"Pardon pour le meurtre, mais aussi pour le racisme anti-musulman enraciné dans la communauté juive"

dimanche 20 mai 2007.
 

“Pardonnez-nous notre racisme” par Gael Pinto

"Le meurtre de Taysir Karaki de Beit Hanina, 35 ans, père de cinq enfants, est le fait d’un individu seul, mais le terreau sur lequel le terroriste juif français Julian S. a grandi n’en réclame pas moins un examen collectif.

Plus d’un juif français a expliqué au cours de la récente campagne de l’élection présidentielle qu’il était pour Nicolas Sarkozy en raison de la main de fer dont il avait fait preuve contre les musulmans lors des affrontements de la banlieue parisienne en 2005. Son soutien sans équivoque à la communauté juive après l’assassinat d’llan Halimi en 2006, et le fait qu’il y ait attribué des motifs antisémites a aussi aidé Sarkozy à gagner à sa cause nombre de français juifs. Des réflexions du genre « Les Arabes sont en train de s’emparer de la France », et « nous avons besoin d’un homme véritable pour remettre de l’ordre ici » ont été émises par plus d’un Juif au cours de cette campagne.

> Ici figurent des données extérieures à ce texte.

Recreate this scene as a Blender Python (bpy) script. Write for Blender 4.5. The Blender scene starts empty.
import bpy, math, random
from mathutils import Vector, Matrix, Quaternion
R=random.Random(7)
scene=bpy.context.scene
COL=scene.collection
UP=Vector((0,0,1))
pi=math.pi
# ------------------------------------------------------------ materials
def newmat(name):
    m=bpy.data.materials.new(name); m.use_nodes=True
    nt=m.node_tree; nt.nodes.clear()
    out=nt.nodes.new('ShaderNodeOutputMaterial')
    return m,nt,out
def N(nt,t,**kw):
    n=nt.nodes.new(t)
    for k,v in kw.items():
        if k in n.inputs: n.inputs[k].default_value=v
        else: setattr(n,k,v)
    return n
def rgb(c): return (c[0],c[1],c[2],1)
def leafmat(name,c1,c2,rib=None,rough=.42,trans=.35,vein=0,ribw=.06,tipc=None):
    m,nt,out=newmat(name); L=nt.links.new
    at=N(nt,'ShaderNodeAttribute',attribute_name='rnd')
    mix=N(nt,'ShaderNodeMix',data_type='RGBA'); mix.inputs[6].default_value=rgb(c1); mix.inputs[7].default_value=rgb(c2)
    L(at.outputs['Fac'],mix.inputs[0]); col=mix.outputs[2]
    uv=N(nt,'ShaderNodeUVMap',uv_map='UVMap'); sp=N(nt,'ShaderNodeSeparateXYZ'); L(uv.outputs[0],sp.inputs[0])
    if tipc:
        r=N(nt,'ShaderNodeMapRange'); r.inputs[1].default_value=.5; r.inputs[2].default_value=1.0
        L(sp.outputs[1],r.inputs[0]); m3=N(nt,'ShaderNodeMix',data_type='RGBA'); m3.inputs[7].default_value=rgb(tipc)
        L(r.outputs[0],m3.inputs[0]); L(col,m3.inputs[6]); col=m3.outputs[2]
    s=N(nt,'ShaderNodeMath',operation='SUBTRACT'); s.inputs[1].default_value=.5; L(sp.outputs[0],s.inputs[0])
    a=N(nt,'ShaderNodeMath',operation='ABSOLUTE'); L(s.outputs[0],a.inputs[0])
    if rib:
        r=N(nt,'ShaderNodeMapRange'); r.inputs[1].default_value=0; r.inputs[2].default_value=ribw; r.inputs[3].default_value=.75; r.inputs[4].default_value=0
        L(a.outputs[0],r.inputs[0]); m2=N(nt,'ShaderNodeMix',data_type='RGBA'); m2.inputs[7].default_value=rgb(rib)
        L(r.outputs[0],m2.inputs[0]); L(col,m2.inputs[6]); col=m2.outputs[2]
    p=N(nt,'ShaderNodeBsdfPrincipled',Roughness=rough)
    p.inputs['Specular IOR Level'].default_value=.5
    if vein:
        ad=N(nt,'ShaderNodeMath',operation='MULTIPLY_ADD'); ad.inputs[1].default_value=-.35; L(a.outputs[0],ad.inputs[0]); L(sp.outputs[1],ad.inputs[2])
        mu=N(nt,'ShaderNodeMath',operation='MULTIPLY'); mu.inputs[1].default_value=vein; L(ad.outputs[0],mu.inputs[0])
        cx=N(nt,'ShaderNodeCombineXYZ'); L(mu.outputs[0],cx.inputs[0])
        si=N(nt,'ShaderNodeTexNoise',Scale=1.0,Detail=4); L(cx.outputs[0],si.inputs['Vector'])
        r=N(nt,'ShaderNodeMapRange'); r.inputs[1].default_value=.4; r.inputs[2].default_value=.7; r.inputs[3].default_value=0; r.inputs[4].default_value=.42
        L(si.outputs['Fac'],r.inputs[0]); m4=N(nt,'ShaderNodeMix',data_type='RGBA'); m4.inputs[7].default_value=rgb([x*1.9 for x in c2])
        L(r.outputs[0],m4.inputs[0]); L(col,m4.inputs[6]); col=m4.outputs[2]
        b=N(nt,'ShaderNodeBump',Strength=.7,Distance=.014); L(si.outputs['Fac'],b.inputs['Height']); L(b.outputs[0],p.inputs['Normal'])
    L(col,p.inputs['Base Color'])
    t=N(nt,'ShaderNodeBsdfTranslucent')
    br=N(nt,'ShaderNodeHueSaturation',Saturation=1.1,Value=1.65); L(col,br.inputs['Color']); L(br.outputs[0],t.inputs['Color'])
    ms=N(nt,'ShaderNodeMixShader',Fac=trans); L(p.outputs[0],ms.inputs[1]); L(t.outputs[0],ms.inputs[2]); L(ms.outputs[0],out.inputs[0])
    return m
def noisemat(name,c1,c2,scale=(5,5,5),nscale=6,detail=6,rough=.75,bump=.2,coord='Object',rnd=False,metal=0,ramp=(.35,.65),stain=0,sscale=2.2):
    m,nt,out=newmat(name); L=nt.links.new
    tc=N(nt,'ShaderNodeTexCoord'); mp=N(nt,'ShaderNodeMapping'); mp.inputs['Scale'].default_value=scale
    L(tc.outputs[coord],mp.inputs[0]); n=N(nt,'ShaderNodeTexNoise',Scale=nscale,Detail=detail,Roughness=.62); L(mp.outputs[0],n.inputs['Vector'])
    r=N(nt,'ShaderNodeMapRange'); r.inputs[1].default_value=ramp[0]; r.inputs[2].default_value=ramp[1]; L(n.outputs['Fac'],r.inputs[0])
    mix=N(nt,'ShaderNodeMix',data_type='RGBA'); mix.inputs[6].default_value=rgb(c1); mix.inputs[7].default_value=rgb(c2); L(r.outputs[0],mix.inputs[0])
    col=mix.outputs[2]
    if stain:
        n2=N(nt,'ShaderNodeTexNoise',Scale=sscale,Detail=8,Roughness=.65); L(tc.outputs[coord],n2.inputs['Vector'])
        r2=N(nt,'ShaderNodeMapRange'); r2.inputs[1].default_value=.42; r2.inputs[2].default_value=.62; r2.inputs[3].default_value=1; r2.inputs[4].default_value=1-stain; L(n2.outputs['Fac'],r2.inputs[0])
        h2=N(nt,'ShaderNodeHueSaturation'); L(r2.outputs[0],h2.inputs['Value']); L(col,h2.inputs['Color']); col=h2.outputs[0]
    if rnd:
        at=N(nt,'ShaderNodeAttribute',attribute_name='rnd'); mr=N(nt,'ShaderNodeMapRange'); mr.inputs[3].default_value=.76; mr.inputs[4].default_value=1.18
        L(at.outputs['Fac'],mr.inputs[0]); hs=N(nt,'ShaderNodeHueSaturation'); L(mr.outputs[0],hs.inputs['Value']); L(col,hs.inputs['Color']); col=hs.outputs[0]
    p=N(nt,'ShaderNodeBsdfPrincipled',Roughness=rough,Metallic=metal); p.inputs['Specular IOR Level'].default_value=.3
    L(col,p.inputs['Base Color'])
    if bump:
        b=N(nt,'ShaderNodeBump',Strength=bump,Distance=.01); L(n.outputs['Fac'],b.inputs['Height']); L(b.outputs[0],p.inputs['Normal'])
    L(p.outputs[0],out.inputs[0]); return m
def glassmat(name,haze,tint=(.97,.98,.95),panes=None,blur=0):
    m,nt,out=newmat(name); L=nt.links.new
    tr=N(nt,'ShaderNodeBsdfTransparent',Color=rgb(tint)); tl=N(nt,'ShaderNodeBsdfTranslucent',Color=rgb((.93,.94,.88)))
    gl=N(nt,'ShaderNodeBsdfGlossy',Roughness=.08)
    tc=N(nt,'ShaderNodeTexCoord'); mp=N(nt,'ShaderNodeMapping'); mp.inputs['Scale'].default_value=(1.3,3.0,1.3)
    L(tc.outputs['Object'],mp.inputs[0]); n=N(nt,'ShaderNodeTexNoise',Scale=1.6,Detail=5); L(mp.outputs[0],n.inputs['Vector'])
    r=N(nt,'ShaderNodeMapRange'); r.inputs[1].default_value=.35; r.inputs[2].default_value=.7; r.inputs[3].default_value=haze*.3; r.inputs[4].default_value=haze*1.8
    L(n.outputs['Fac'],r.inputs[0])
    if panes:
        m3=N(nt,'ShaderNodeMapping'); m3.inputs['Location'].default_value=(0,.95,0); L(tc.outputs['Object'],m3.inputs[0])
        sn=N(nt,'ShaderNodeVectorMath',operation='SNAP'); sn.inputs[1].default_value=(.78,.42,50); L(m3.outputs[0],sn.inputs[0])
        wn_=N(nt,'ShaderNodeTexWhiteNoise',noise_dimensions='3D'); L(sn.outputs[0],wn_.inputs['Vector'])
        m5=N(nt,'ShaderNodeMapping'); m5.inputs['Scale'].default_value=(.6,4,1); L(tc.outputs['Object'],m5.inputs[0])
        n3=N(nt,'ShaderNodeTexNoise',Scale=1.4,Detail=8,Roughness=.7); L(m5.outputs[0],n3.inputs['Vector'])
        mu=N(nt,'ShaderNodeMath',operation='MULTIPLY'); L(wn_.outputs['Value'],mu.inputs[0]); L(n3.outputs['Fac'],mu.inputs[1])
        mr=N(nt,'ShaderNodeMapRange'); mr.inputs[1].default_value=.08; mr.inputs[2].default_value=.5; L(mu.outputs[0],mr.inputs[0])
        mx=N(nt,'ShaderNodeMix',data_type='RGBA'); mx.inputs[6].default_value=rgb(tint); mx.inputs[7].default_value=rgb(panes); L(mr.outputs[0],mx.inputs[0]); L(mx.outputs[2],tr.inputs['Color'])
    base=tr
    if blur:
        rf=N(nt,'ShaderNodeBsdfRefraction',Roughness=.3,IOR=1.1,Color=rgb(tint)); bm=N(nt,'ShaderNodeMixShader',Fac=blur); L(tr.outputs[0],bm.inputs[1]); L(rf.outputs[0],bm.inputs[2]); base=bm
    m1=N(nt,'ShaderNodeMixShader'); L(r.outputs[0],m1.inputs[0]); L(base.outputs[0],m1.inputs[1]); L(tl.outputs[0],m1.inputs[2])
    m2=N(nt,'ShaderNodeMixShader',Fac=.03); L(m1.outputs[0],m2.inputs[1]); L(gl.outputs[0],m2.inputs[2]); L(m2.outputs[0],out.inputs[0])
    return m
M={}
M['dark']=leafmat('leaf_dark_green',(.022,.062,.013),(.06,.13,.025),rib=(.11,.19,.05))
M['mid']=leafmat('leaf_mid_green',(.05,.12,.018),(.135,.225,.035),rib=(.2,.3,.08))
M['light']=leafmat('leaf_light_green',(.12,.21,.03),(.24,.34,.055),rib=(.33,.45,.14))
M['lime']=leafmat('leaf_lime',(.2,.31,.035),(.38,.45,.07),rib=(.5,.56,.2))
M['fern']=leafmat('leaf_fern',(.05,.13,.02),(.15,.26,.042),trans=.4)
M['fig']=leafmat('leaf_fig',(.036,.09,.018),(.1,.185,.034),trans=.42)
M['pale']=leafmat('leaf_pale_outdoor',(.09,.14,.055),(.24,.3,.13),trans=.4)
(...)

Il y a aujourd’hui en France 600 000 Juifs. Contrairement aux enfants des immigrants musulmans, beaucoup de Juifs français sont parvenus à des postes de haut niveau et bénéficient du respect et la protection du gouvernement. Dans un Etat qui se veut le champion de l’effacement de l’identité religieuse au profit de l’identité universelle de tous les membres de la république, les Juifs ont joué sur les deux tableaux. D’une part ils se sont intégrés à la société française, et d’autre part ils ont constamment manifesté leur grande loyauté envers Israël et en particulier à l’aile droite des gouvernements qui se sont succédés au pouvoir dans les décennies passées.

Le militantisme de bien des juifs français et le racisme de certains d’entre eux à l’égard des musulmans ne sont pas des phénomènes nouveaux. Je me rappelle sans difficulté un matin de shabbat dans une synagogue de Paris. J’avais douze ans. C’était en 1982, lors de la guerre du Liban et le rabbin prononçait la prière pour l’Etat d’Israël et ses soldats. L’assemblée répondait par des interjections du genre « Sharon, montre leur ! » et « Tuons-les ! ». Le rabbin ne chercha même pas à les faire taire.

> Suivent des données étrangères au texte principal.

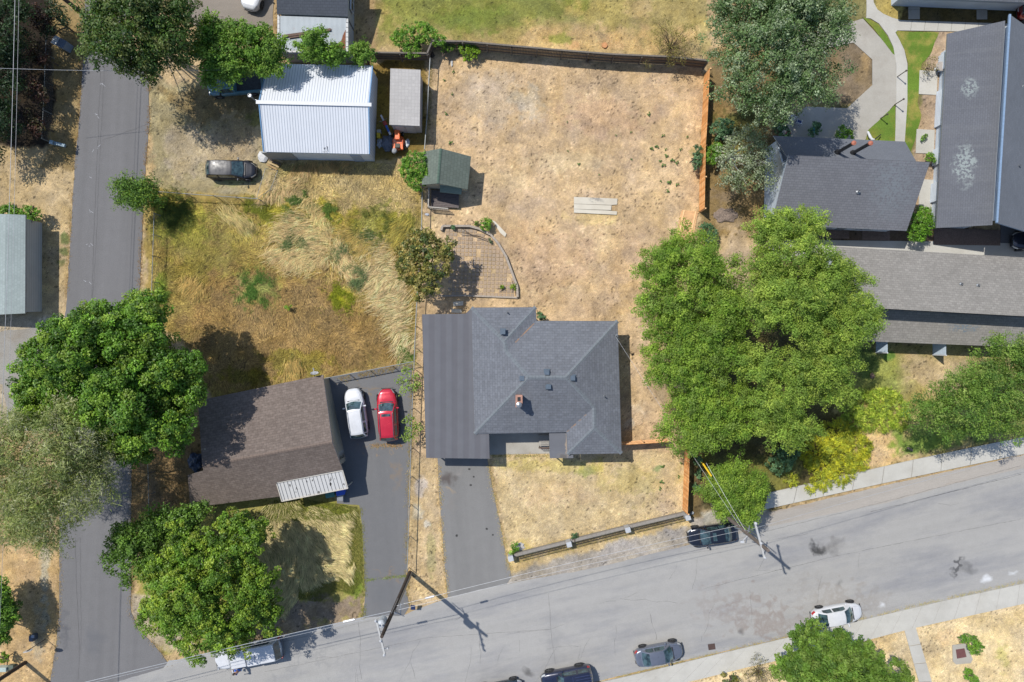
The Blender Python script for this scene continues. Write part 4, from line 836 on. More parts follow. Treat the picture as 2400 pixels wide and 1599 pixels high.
# ---- tall right building (B8) ---------------------------------
def flats_right():
    t = thing('long_flats', 'long grey two-level roofed block along the right edge with pale blue window walls', 'building', P(2300,300))
    W1, W2 = P(2221,79,2.7), P(2195,534.5,2.7); E1, E2 = P(2356,48.5,4.3), P(2326,527.5,4.3)
    U1, U2 = P(2366.5,34,5.6), P(2336,522,5.6); X1, X2 = P(2560,170,2.7), P(2520,578,2.7)
    m1 = mat_shingle('charcoal_grey_shingles', C(116,119,127), row=.18, tab=.34, var=.05, dark=.84, weather=C(134,136,140), ph=3.5, patches=[(2275,205,17,26,0,.5,C(176,188,186),.6,.25),(2262,385,20,56,0,.5,C(180,192,190),.65,.25)])
    m2 = mat_shingle('grey_shingles_plain', C(118,123,131), row=.18, tab=.34, var=.05, dark=.92)
    f = mat_plain('blue_fascia', C(150,176,206), .5)
    roof('lower_roof', [[W1, E1, E2, W2]], m1, t, .16, mat_plain('grey_fascia_b', C(140,142,146), .5)); roof('upper_roof', [[U1, X1, X2, U2]], m2, t, .2, f)
    mb = MB(); up = Vector((0,0,.02)); mb.beam(U1 + up, U2 + up, .16, .1); mb.build('gutter', f, t)
    mb = MB(); g = [W1 + Vector((1.3,-.5,0)), E1 + Vector((.9,-.6,0)), E2 + Vector((.9,.5,0)), W2 + Vector((1.0,.5,0))]
    wx = [P(2225,100,2.7), P(2196,520,2.7)]
    A = Vector((P(2221,79,2.7).x + 1.1, W1.y - .6)); B = Vector((W2.x + 1.1, W2.y + .5)); Cc = Vector((E2.x + .35, E2.y + .4)); D = Vector((E1.x + .35, E1.y - .5))
    mb.prism([(A.x,A.y),(B.x,B.y),(Cc.x,Cc.y),(D.x,D.y)], -.1, 2.5)
    mb.prism([(D.x-.25,D.y),(Cc.x-.25,Cc.y),(Cc.x-.1,Cc.y),(D.x-.1,D.y)], 2.5, 5.35)
    mb.build('wall', m_bluewhite, t)
    # projecting side wings and windows on the west wall
    gw = m_glass; n = 7
    for i, (y0, y1) in enumerate(((115,170),(172,212),(216,300),(304,340),(352,390),(395,425),(432,476),(480,522))):
        a = P(2200,y0,0); b = P(2200,y1,0); u0 = (A.y - a.y) / (A.y - B.y); u0 = max(.02, min(.98, u0)); u1 = max(.02, min(.98, (A.y - b.y) / (A.y - B.y)))
        p = A.lerp(B, u0); q = A.lerp(B, u1)
        if i % 2 == 0: 
            mb = MB(); mb.prism([(p.x-.22,p.y),(q.x-.22,q.y),(q.x+.1,q.y),(p.x+.1,p.y)], 0, 2.42); mb.build('bay', mat_siding('bay_pale_blue', C(222,232,244,1.3), .2), t)
        else: window(t, p, q, .4, 2.2, out=-.05)
    for i in range(6):
        u = .06 + i * .155; p = D.lerp(Cc, u); q = D.lerp(Cc, u + .10); window(t, (p.x-.25,p.y), (q.x-.25,q.y), 4.45, 5.1, out=-.05)
    vent_pipe(t, 2398, 203, [U1,X1,X2], .3, .08, m_metal); vent_pipe(t, 2386, 390, [U1,X1,X2], .3, .08, m_metal)
flats_right()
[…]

Il était clair que cette communauté, qui pendant des années avait généreusement donné à Israël, utilisait l’Etat comme un outil de vengeance.

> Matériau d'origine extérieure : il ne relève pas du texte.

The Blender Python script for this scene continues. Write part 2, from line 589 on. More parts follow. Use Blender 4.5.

Aucun juif français n’oserait toucher à un Musulman en France. Le meurtrier juif Julien S. a immigré en Israël avant d’assassiner un Arabe. Car, en France, beaucoup de Juifs préfèrent se draper dans le tallit (N. T. châle de prière) de la victimisation - et les incidents anti-juifs leur donnent des munitions suffisantes pour le faire. L’image de la victime fait que le gouvernement, principalement en raison de ses propres sentiments de culpabilité à l’égard de la période de Vichy, leur apporte un énorme soutien.

Il est temps que l’Etat d’Israël mette un miroir devant les Juifs de France qui courent deux lièvres à la fois. Le premier ministre Ehud Olmert, ainsi que Dalia Itzik, présidente de la Knesset, devraient aller voir la famille de la victime du meurtre, et lui demander pardon au nom de l’Etat et du peuple juif, comme le roi Hussein de Jordanie l’a fait après le meurtre de sept jeunes filles à Beit Shemsh au cours de l’attaque terroriste de Naharayim en 1997, et comme le président français et son épouse, - Jacques et Bernardette Chirac - et le premier ministre Dominique de Villepin l’ont fait après le meurtre d’Halimi quand ils ont assisté au service religieux en sa mémoire dans une synagogue de Paris.

Les dirigeants de la communauté juive de France, que dirige le grand rabbin Joseph Sitruk, devrait par ailleurs se rendre à la Grande Mosquée de Paris demander pardon. Pardon pour le meurtre, mais aussi pour le racisme anti-musulman enraciné dans la communauté juive, et qui est l’une des causes premières de la détérioration des relations Juifs-Musulmans en France."